That's the deal. If you want to gain the extra advantage by stacking fielders on one side of the field, you have to be okay with whatever strategy the opposing team uses to counter. Moving the third baseman to shortstop is an announcement that you're okay with the other team bunting for a single. "Please, take this single. Whatever you do, don't hit an extra-base hit. Take this single. If you don't take this single, you're going to have a harder time getting a single. So take the one we're giving you." Domonic Brown took the single.

You lose your right to complain about anything when you use a defensive shift. That one should probably be written down, maybe under the "No Pepper" signs around the ballpark.
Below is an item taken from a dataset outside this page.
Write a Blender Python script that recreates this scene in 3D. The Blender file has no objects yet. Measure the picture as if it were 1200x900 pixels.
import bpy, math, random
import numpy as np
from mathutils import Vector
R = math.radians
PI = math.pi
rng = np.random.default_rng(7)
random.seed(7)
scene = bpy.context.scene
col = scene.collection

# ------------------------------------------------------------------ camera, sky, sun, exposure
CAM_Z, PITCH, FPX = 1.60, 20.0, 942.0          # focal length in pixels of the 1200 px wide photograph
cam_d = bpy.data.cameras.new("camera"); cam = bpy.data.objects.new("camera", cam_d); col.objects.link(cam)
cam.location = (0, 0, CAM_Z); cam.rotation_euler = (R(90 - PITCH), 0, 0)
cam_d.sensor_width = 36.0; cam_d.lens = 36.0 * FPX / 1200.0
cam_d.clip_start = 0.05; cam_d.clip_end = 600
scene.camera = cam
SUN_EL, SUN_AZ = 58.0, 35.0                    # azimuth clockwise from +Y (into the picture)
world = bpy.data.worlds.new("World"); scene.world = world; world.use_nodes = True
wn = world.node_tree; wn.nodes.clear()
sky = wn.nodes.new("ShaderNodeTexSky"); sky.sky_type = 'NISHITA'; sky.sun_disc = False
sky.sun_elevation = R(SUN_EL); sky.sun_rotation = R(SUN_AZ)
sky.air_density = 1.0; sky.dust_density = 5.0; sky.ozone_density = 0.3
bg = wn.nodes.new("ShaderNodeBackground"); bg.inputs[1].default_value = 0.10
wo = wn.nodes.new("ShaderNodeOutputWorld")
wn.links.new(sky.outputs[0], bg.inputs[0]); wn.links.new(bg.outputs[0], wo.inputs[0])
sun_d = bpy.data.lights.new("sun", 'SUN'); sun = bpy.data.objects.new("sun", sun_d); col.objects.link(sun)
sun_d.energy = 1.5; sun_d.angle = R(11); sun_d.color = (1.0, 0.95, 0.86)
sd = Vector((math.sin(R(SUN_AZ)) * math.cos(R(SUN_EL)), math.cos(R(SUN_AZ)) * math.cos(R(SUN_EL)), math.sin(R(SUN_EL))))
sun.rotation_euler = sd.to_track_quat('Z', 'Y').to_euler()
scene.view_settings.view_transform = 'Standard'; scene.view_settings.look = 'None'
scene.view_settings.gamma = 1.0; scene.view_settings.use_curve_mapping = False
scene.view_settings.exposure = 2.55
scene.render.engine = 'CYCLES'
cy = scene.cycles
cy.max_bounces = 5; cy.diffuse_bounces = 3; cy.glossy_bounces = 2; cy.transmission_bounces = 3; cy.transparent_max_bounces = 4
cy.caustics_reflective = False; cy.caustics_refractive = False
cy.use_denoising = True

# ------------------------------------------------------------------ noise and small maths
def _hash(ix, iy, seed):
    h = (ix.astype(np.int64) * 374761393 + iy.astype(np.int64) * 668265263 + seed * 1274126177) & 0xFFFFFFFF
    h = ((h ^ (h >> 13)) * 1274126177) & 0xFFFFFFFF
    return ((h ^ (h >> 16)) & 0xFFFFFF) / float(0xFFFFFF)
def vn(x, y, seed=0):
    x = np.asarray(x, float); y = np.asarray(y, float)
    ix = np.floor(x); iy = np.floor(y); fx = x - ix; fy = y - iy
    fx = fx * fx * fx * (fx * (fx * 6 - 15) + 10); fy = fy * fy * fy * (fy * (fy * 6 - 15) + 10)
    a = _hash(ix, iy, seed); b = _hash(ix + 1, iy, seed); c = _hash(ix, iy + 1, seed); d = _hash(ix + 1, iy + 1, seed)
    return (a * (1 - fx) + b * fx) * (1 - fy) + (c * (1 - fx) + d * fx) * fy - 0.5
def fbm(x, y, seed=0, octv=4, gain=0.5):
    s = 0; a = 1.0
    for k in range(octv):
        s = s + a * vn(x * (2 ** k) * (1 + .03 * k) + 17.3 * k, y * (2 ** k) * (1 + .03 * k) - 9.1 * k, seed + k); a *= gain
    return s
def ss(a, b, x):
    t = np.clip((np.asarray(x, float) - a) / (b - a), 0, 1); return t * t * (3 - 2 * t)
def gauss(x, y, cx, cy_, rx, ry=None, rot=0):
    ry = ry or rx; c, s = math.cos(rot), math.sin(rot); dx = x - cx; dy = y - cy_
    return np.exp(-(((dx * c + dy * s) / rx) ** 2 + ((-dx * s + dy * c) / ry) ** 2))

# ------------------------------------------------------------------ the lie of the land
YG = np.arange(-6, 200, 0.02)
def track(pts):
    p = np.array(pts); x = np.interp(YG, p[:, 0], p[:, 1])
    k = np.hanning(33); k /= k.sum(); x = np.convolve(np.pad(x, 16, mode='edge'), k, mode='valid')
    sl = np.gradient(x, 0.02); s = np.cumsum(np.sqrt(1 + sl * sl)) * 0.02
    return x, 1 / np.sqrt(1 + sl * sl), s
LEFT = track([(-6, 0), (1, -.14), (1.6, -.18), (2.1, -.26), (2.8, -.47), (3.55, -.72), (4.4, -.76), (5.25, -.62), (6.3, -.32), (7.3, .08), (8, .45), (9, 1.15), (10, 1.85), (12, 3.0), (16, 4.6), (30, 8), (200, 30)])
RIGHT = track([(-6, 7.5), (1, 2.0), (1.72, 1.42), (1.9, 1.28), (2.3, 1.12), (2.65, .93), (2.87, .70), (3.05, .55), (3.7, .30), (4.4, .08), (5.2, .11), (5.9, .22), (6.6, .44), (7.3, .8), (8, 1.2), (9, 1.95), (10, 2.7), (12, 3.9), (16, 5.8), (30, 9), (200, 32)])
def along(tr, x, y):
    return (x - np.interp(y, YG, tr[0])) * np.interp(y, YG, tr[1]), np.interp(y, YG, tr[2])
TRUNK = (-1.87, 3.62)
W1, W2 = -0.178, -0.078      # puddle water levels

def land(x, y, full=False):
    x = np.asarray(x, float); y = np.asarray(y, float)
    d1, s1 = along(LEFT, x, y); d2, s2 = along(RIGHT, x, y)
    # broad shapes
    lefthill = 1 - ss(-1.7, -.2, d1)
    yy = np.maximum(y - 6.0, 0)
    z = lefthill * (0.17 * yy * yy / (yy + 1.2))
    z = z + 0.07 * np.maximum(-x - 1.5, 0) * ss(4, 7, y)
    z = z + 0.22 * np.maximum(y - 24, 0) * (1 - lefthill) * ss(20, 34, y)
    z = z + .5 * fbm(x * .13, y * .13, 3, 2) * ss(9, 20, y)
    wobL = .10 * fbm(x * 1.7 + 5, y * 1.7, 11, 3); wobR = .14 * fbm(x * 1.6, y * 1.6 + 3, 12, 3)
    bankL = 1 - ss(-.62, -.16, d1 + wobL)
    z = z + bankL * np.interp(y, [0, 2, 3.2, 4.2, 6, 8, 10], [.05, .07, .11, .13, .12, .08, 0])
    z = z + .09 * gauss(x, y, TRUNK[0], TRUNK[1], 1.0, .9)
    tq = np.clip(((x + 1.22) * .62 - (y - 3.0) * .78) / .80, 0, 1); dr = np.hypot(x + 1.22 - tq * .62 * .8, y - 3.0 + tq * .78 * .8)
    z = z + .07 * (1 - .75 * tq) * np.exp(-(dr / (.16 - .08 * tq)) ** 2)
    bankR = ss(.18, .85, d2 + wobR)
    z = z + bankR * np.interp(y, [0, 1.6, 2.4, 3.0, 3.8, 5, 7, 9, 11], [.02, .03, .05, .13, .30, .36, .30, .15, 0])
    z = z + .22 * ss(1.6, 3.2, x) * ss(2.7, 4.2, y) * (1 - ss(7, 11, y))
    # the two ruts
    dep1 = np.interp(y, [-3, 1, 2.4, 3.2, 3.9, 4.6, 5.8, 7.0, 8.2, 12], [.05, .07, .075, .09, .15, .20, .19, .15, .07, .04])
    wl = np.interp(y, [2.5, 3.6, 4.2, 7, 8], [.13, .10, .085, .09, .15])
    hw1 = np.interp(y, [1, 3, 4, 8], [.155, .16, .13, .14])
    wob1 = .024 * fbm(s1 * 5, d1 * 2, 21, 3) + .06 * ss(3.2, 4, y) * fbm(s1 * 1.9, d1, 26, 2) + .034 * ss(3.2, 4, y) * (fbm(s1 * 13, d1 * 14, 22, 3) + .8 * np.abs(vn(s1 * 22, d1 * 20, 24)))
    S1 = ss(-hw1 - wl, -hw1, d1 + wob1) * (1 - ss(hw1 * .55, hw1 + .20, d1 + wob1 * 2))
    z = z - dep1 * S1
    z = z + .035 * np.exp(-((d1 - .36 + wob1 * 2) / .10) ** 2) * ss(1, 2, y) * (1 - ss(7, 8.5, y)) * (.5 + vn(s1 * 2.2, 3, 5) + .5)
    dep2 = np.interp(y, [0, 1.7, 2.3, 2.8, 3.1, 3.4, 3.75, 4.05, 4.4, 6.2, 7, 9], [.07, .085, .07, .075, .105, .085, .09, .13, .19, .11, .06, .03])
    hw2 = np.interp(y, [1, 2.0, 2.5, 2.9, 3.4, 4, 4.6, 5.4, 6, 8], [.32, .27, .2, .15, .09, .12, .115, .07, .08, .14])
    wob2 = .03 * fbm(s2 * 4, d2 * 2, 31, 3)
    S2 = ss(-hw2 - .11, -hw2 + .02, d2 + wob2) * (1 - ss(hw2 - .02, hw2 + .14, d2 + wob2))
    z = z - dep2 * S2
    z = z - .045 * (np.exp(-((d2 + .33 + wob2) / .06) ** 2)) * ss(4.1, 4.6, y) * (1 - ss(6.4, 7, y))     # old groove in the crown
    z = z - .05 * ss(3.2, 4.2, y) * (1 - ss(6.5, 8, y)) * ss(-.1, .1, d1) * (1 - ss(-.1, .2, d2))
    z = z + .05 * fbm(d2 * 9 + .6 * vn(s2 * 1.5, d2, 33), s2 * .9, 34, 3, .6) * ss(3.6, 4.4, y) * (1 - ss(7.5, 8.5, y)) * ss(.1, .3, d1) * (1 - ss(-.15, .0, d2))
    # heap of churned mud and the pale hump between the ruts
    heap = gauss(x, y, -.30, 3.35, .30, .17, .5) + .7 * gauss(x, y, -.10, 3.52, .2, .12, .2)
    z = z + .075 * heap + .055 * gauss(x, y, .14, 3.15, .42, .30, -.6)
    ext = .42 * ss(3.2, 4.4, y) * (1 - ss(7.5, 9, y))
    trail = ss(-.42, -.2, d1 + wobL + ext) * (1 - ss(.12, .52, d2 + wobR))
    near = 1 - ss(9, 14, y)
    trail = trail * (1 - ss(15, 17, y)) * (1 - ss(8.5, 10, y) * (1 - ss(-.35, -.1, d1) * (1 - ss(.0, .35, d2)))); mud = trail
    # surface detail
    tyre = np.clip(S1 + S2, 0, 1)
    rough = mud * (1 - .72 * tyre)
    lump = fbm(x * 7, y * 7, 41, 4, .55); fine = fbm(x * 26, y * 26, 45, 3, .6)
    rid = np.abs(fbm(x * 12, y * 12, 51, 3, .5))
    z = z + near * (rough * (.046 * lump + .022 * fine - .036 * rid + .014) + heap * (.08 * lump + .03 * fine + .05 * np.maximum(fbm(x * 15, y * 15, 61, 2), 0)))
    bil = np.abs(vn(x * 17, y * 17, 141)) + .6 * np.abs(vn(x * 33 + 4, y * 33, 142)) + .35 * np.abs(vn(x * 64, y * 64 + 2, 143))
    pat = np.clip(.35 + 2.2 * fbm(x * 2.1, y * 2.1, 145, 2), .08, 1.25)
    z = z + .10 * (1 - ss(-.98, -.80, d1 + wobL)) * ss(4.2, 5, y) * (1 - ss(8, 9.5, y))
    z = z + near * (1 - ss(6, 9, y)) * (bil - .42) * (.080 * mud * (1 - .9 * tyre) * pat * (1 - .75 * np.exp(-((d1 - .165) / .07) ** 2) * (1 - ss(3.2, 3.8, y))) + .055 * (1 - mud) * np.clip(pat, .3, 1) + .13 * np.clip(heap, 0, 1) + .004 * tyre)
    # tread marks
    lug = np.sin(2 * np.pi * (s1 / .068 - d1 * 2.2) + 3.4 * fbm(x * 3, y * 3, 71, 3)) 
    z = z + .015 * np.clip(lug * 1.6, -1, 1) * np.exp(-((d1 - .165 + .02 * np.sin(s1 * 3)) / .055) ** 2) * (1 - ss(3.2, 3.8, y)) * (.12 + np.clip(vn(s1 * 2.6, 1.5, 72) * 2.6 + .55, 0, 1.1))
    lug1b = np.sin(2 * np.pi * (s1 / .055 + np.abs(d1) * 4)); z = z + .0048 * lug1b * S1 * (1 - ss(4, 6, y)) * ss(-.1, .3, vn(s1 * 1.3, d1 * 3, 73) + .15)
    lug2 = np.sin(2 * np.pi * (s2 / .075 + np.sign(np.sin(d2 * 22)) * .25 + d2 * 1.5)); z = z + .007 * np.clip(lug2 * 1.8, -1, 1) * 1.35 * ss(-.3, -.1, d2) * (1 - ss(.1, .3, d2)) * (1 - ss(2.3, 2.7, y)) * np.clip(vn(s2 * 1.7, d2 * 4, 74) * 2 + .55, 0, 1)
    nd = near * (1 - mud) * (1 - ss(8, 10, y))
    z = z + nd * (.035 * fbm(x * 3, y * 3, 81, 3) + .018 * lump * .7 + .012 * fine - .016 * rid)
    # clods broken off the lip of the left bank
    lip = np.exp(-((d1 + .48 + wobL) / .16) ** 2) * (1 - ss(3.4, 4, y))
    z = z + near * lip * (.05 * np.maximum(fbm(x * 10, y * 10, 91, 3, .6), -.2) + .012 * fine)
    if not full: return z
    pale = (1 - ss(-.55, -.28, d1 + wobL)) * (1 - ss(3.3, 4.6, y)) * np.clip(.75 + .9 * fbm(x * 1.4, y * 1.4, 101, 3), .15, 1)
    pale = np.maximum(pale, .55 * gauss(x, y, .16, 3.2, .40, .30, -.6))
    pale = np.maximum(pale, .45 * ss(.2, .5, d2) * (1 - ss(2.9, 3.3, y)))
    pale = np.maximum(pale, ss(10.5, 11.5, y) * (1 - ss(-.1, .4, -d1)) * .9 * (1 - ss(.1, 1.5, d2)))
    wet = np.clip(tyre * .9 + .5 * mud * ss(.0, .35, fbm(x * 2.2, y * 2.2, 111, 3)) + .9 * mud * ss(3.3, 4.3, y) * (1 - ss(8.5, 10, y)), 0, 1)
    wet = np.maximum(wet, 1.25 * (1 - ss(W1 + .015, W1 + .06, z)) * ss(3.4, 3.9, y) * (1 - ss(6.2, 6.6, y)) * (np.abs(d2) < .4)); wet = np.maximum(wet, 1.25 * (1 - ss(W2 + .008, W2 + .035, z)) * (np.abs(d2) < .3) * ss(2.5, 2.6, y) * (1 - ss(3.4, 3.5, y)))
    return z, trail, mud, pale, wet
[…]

The frustration for Cashner, the Padres, and the Padres fans is palpable, as it should be. But Brown didn't do anything wrong because he decided to play baseball in a one-run game. If anything, the Padres learned a lesson about putting on the shift during a no-hitter. It turns out that saying "take this single" in the middle of a no-hitter is a good way to lose the no-hitter.

Don't worry, though. I filed form 508(e) with the baseball gods on behalf of the Padres, and hopefully it will be reviewed and approved soon. I requested that the Padres get their first cycle in franchise history on a bunt against the shift, preferably a double. It's only fair. Everyone hold a good thought for that one. Everyone hold a good thought.